Question

If all permutations of the letters of the word ‘AGAIN’ are arranged as in the dictionary, then find the fiftieth word.
A. NAAGI
B. NAGAI
C. NAAIG
D. NAIAG

Answer 1

Hint: First we will find the number of words that start with A by using the alphabet of the word AGAIN. Similarly, we will find the number of words that start with G and I by using the alphabet of the word AGAIN. Then add all number of words and compute the fiftieth word.

Formula used:
The number of ways to arrange of \[n\] alphabet is \[n!\].
The number of ways to arrange of \[n\] alphabets where two alphabets repeated \[a\] times and \[b\] times is \[\dfrac{{n!}}{{a!b!}}\].
\[n! = n \times \left( {n - 1} \right) \times \cdots \times 3 \times 2 \times 1\]

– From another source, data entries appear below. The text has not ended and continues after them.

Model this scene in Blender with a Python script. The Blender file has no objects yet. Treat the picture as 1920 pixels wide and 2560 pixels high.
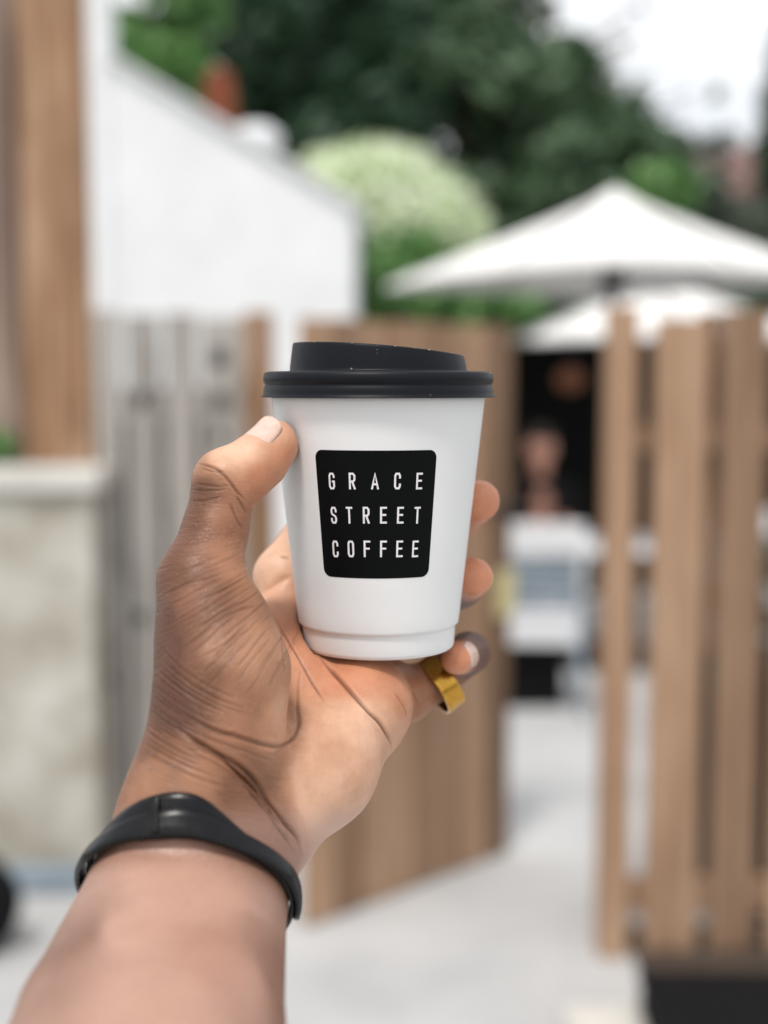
import bpy, bmesh, math, random
import numpy as np
from mathutils import Vector, Matrix
from mathutils.bvhtree import BVHTree

random.seed(7)
rng = np.random.default_rng(7)
S = bpy.context.scene
COL = S.collection
R = math.radians

# ------------------------------------------------------------------ camera, sky, sun, exposure
EYE = 1.6                       # eye height of the photographer
FPX = 3200.0                    # focal length in pixels of a 1920 px wide frame (40 mm on 24 mm)
HORIZON = 967.0
PITCH = math.atan((1280 - HORIZON) / FPX)
cam = bpy.data.cameras.new("camera")
cam.sensor_fit = 'HORIZONTAL'
cam.sensor_width = 24.0
cam.lens = 24.0 * FPX / 1920.0
cam.clip_start = 0.02
cam.clip_end = 600
cam.dof.use_dof = True
cam.dof.focus_distance = 0.456
cam.dof.aperture_fstop = 3.6
cam.dof.aperture_blades = 0
camo = bpy.data.objects.new("camera", cam)
COL.objects.link(camo)
camo.location = (0, 0, EYE)
camo.rotation_euler = (R(90) - PITCH, 0, 0)
S.camera = camo

SUN_EL, SUN_AZ = R(62), R(-160)      # azimuth measured from +Y towards +X: high behind the left shoulder
w = bpy.data.worlds.new("World")
S.world = w
w.use_nodes = True
nt = w.node_tree
nt.nodes.clear()
N = nt.nodes.new
out = N('ShaderNodeOutputWorld')
bg = N('ShaderNodeBackground')
sky = N('ShaderNodeTexSky')
sky.sky_type = 'NISHITA'
sky.sun_disc = False
sky.sun_elevation = SUN_EL
sky.sun_rotation = SUN_AZ
bg.inputs['Strength'].default_value = 0.11
bg2 = N('ShaderNodeBackground')
bg2.inputs['Strength'].default_value = 0.95
tc = N('ShaderNodeTexCoord')
mp = N('ShaderNodeMapping')
mp.inputs['Scale'].default_value = (1, 1, 2.0)
nz = N('ShaderNodeTexNoise')
nz.inputs['Scale'].default_value = 2.2
nz.inputs['Detail'].default_value = 5
rp = N('ShaderNodeValToRGB')
rp.color_ramp.elements[0].position = 0.30
rp.color_ramp.elements[0].color = (0.45, 0.45, 0.45, 1)
rp.color_ramp.elements[1].position = 0.52
rp.color_ramp.elements[1].color = (1, 1, 1, 1)
nz2 = N('ShaderNodeTexNoise')
nz2.inputs['Scale'].default_value = 3.1
nz2.inputs['Detail'].default_value = 4
rp2 = N('ShaderNodeValToRGB')
rp2.color_ramp.elements[0].position = 0.35
rp2.color_ramp.elements[0].color = (0.90, 0.93, 0.97, 1)
rp2.color_ramp.elements[1].position = 0.62
rp2.color_ramp.elements[1].color = (1.12, 1.12, 1.13, 1)
mx = N('ShaderNodeMixShader')
L = nt.links.new
L(sky.outputs[0], bg.inputs['Color'])
L(tc.outputs['Generated'], mp.inputs['Vector'])
L(mp.outputs[0], nz.inputs['Vector'])
L(mp.outputs[0], nz2.inputs['Vector'])
L(nz.outputs[0], rp.inputs[0])
L(nz2.outputs[0], rp2.inputs[0])
L(rp2.outputs[0], bg2.inputs['Color'])
L(rp.outputs[0], mx.inputs[0])
L(bg.outputs[0], mx.inputs[1])
L(bg2.outputs[0], mx.inputs[2])
L(mx.outputs[0], out.inputs['Surface'])

sun = bpy.data.lights.new("sun", 'SUN')
sun.energy = 2.2
sun.angle = R(12)
sun.color = (1.0, 0.96, 0.90)
suno = bpy.data.objects.new("sun", sun)
COL.objects.link(suno)
sd = Vector((math.sin(SUN_AZ) * math.cos(SUN_EL), math.cos(SUN_AZ) * math.cos(SUN_EL), math.sin(SUN_EL)))
suno.rotation_euler = sd.to_track_quat('Z', 'Y').to_euler()

S.view_settings.view_transform = 'Standard'
S.view_settings.look = 'None'
S.view_settings.gamma = 1.0
S.view_settings.use_curve_mapping = False
S.view_settings.exposure = 0.20
S.render.engine = 'CYCLES'
S.cycles.use_denoising = True
S.cycles.max_bounces = 8
S.cycles.diffuse_bounces = 4
S.cycles.caustics_reflective = False
S.cycles.caustics_refractive = False
S.cycles.sample_clamp_indirect = 6.0

# ------------------------------------------------------------------ helpers
CP, SP = math.cos(PITCH), math.sin(PITCH)


def at(u, v, Y):
    """The world point Y metres ahead that the photograph shows at (u, v) of 1920 x 2560."""
    a, b = (u - 960.0) / FPX, (1280.0 - v) / FPX
    d = Vector((a, CP + b * SP, -SP + b * CP))
    return Vector((0, 0, EYE)) + d * (Y / d.y)


def srgb(r, g, b):
    f = lambda c: (c / 255 / 12.92) if c / 255 <= 0.04045 else ((c / 255 + 0.055) / 1.055) ** 2.4
    return (f(r), f(g), f(b), 1)


def tag(o, label=None, cat=None, group=None, kind=None):
    for k, x in (('label', label), ('category', cat), ('group', group), ('kind', kind)):
        if x:
            o[k] = x
    return o


def empty(name, loc, rz=0.0, label=None, cat=None, group=None):
    o = bpy.data.objects.new(name, None)
    COL.objects.link(o)
    o.location = loc
    o.rotation_euler = (0, 0, rz)
    o.empty_display_size = 0.05
    return tag(o, label, cat, group)


def link(name, me, mat, parent=None):
    o = bpy.data.objects.new(name, me)
    COL.objects.link(o)
    if mat is not None and not me.materials:
        me.materials.append(mat)
    if parent is not None:
        o.parent = parent
    return o


def from_bm(name, bm, mat, parent=None, smooth=False):
    me = bpy.data.meshes.new(name)
    bmesh.ops.recalc_face_normals(bm, faces=bm.faces)
    bm.to_mesh(me)
    bm.free()
    if smooth:
        me.polygons.foreach_set('use_smooth', [True] * len(me.polygons))
    return link(name, me, mat, parent)


def from_py(name, vs, fs, mat, parent=None, smooth=False):
    me = bpy.data.meshes.new(name)
    me.from_pydata([tuple(p) for p in vs], [], [tuple(f) for f in fs])
    me.update()
    if smooth:
        me.polygons.foreach_set('use_smooth', [True] * len(me.polygons))
    return link(name, me, mat, parent)


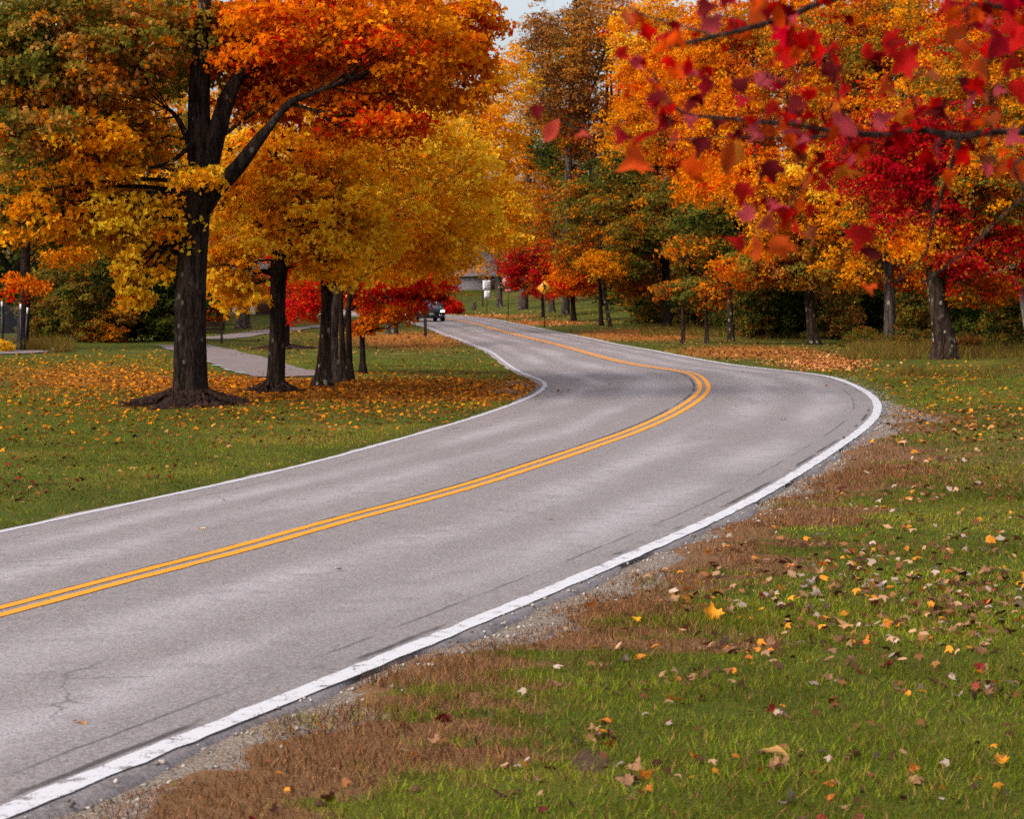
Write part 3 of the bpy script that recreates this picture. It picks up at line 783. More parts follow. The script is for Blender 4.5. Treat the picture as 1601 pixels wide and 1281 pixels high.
# ------------------------------------------------------------------ trees by the far bend
tree('oak_tree', 'half bare small tree with dry tan leaves between house and speed sign', (781, 480),
     [[(781, 480, 11), (781, 450, 8), (779, 400, 7), (776, 350, 5), (770, 300, 3)], [(779, 410, 4), (760, 390, 3), (742, 380, 2)], [(778, 390, 4), (800, 365, 3), (810, 340, 2)], [(780, 435, 3), (765, 440, 3), (748, 441, 2)]],
     [(772, 385, 50, 45, 2.5, 0, 60, P_TAN, .4), (748, 418, 34, 16, 2, 0, 24, P_OLGOLD, .3), (770, 340, 45, 40, 2.5, 0, 60, P_OLGOLD, .4)], leaf=.17, per=24, cr=.8, bark=BARK_GREY)
tree('oak_tree', 'thickest oak trunk on the far field, between stop sign and crossing sign', (818, 484),
     [[(818, 483, 17), (818, 465, 15), (819, 430, 14), (821, 370, 12), (825, 300, 10), (832, 200, 7)]],
     [(840, 300, 75, 90, 4, 0, 330, P_OLGOLD), (845, 210, 60, 70, 4, 1, 200, P_TAN), (815, 370, 50, 40, 3, 0, 120, P_BROWN)], leaf=.2, per=36, cr=.9, bark=BARK_GREY, sides=12, flare=1.15)
tree('oak_tree', 'pale slender oak trunk just beyond the yellow crossing sign', (863, 489),
     [[(863, 488, 11), (863, 470, 8), (864, 420, 7), (868, 340, 6), (872, 240, 4)]],
     [(880, 330, 65, 80, 4, 1, 280, P_BROWN), (890, 240, 60, 60, 4, 1, 180, P_GREEN)], leaf=.2, per=36, cr=.9, bark=BARK_GREY)
tree('maple_tree', 'round crimson maple whose thin trunk stands behind the crossing sign post', (849, 496),
     [[(849, 495, 6), (848, 460, 5), (845, 425, 4), (840, 390, 3)]],
     [(825, 422, 42, 32, 2, 0, 150, P_CRIM), (858, 412, 42, 36, 2, .5, 150, P_RED), (812, 405, 28, 22, 1.5, 0, 50, P_CRIM), (848, 455, 30, 12, 1.5, -.3, 36, P_RED)], leaf=.15, per=38, cr=.55, bark=BARK_BLACK, gap=.2)
tree('maple_tree', 'round orange red maple with short dark trunk on the far lawn', (897, 502),
     [[(897, 501, 11), (896, 485, 8), (895, 460, 7), (894, 425, 5), (894, 395, 3)]],
     [(902, 420, 44, 40, 2.2, 0, 230, P_ORED), (925, 435, 26, 24, 1.6, 0, 70, P_ORED), (880, 450, 30, 14, 1.5, 0, 40, P_RED)], leaf=.15, per=38, cr=.55, bark=BARK_BLACK, gap=.2)
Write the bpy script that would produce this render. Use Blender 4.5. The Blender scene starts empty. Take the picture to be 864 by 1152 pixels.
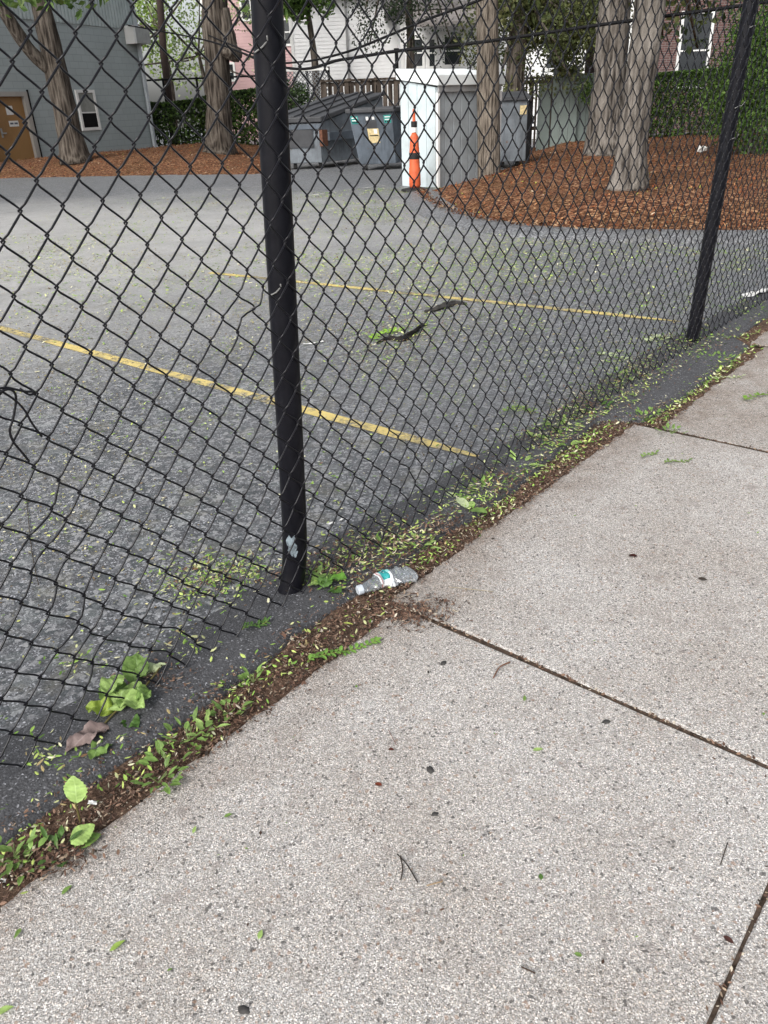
import bpy, math, random
import numpy as np
from mathutils import Vector, Matrix
R = math.radians
random.seed(7); rng = np.random.default_rng(11)
SC = bpy.context.scene; COL = SC.collection

# ------------------------------------------------------------------ camera model (surveyed from the photograph)
F, CX, CY, H = 870., 432., 576., 1.3
nd = np.array([500-CX, 2236-CY, F]); nd /= np.linalg.norm(nd)
UP = -nd; zc = np.array([0, 0, 1.]); FW = zc-UP*(zc@UP); FW /= np.linalg.norm(FW)
RT = np.cross(FW, UP); RT = RT if RT[0] > 0 else -RT
def ray(x, y):
    v = np.array([x-CX, y-CY, F]); return np.array([v@RT, v@FW, v@UP])
def G(x, y, z=0.):
    d = ray(x, y); t = (z-H)/d[2]; return np.array([d[0]*t, d[1]*t, z])
def atY(x, y, Y):
    d = ray(x, y); t = Y/d[1]; return np.array([d[0]*t, Y, H+d[2]*t])
def onwall(A, B, x, y):           # point of the vertical plane through ground points A, B -> (distance along AB, height)
    A = np.array(A[:2]); B = np.array(B[:2]); u = (B-A)/np.linalg.norm(B-A); n = np.array([u[1], -u[0]])
    d = ray(x, y); t = (A@n)/(d[:2]@n); p = d*t
    return float((p[:2]-A)@u), float(H+p[2])
cam = bpy.data.cameras.new("camera"); co = bpy.data.objects.new("camera", cam); COL.objects.link(co)
cam.sensor_fit = 'VERTICAL'; cam.sensor_height = 36; cam.lens = F/1152*36; cam.clip_start = .02; cam.clip_end = 2000
co.matrix_world = Matrix(((RT[0], -RT[1], -RT[2], 0), (FW[0], -FW[1], -FW[2], 0), (UP[0], -UP[1], -UP[2], H), (0, 0, 0, 1)))
SC.camera = co

# fence frame: s along the fence, n towards the sidewalk
P0 = G(326, 668)[:2]; P1 = G(778, 386)[:2]; U = (P1-P0)/np.linalg.norm(P1-P0); N = np.array([U[1], -U[0]])
LP = float(np.linalg.norm(P1-P0))
def FP(s, n, z=0.): p = P0+U*s+N*n; return np.array([p[0], p[1], z])
def SN(p): q = np.array(p[:2])-P0; return float(q@U), float(q@N)

# ------------------------------------------------------------------ helpers
def S(r, g, b, k=1.):
    f = lambda c: (c/255/12.92 if c/255 <= .04045 else ((c/255+.055)/1.055)**2.4)
    return (f(r)*k, f(g)*k, f(b)*k)
def tag(o, label, cat, group=None, kind=None):
    if label: o['label'] = label
    if cat: o['category'] = cat
    if group: o['group'] = group
    if kind: o['kind'] = kind
    return o
def thing(name, loc, label, cat, group=None):
    o = bpy.data.objects.new(name, None); COL.objects.link(o); o.location = [float(c) for c in loc]; o.empty_display_size = .1
    return tag(o, label, cat, group)
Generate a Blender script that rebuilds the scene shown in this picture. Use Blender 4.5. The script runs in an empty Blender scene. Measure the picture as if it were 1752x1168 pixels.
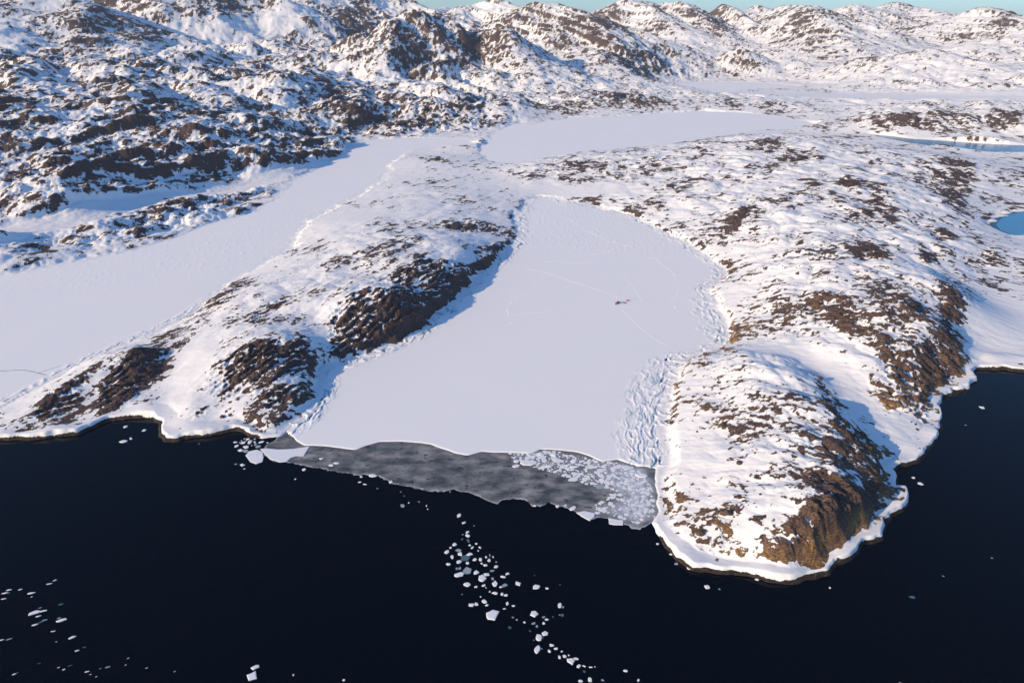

Complete step by step solution:
In the word AGAIN, the number of alphabets is 5, and A repeated twice.
We are making a group of two A.
Now the number of alphabets is 4.
The number of words that are start with A is \[4!\].
Now applying the factorial formula:
\[4! = 4 \times 3 \times 2 \times 1\]
\[ \Rightarrow 4! = 24\]
The number of words that are start with I is \[\dfrac{{4!}}{{2!}}\].
Now applying the factorial formula:
\[\dfrac{{4!}}{{2!}} = \dfrac{{4 \times 3 \times 2 \times 1}}{{2 \times 1}}\]
Cancel out \[2 \times 1\] from denominator and numerator.
\[ \Rightarrow \dfrac{{4!}}{{2!}} = 4 \times 3\]
\[ \Rightarrow \dfrac{{4!}}{{2!}} = 12\]
The number of words that are start with G is \[\dfrac{{4!}}{{2!}}\].
Now applying the factorial formula:
\[\dfrac{{4!}}{{2!}} = \dfrac{{4 \times 3 \times 2 \times 1}}{{2 \times 1}}\]
Cancel out \[2 \times 1\] from denominator and numerator.
\[ \Rightarrow \dfrac{{4!}}{{2!}} = 4 \times 3\]
\[ \Rightarrow \dfrac{{4!}}{{2!}} = 12\]
Total number of words that are start with A, I, and G is \[24 + 12 + 12 = 48\].
The first word that start with N is NAAGI.
So, the forty ninth word is NAAGI.
Then fiftieth word is NAAIG.
Hence option C is the correct option.

Note: The number of ways to arrange of \[n\] objects where two object repeated \[a\] times and \[b\] times is \[\dfrac{{n!}}{{a!b!}}\]. If \[n\] objects out of which 2 are the same and the 2 same objects do not come together out, then the number of ways to arrange \[n\] is \[\dfrac{{\left( {n - 1} \right)!}}{{2!}}\]. The second formula is used to calculate the number of words that start with I and G.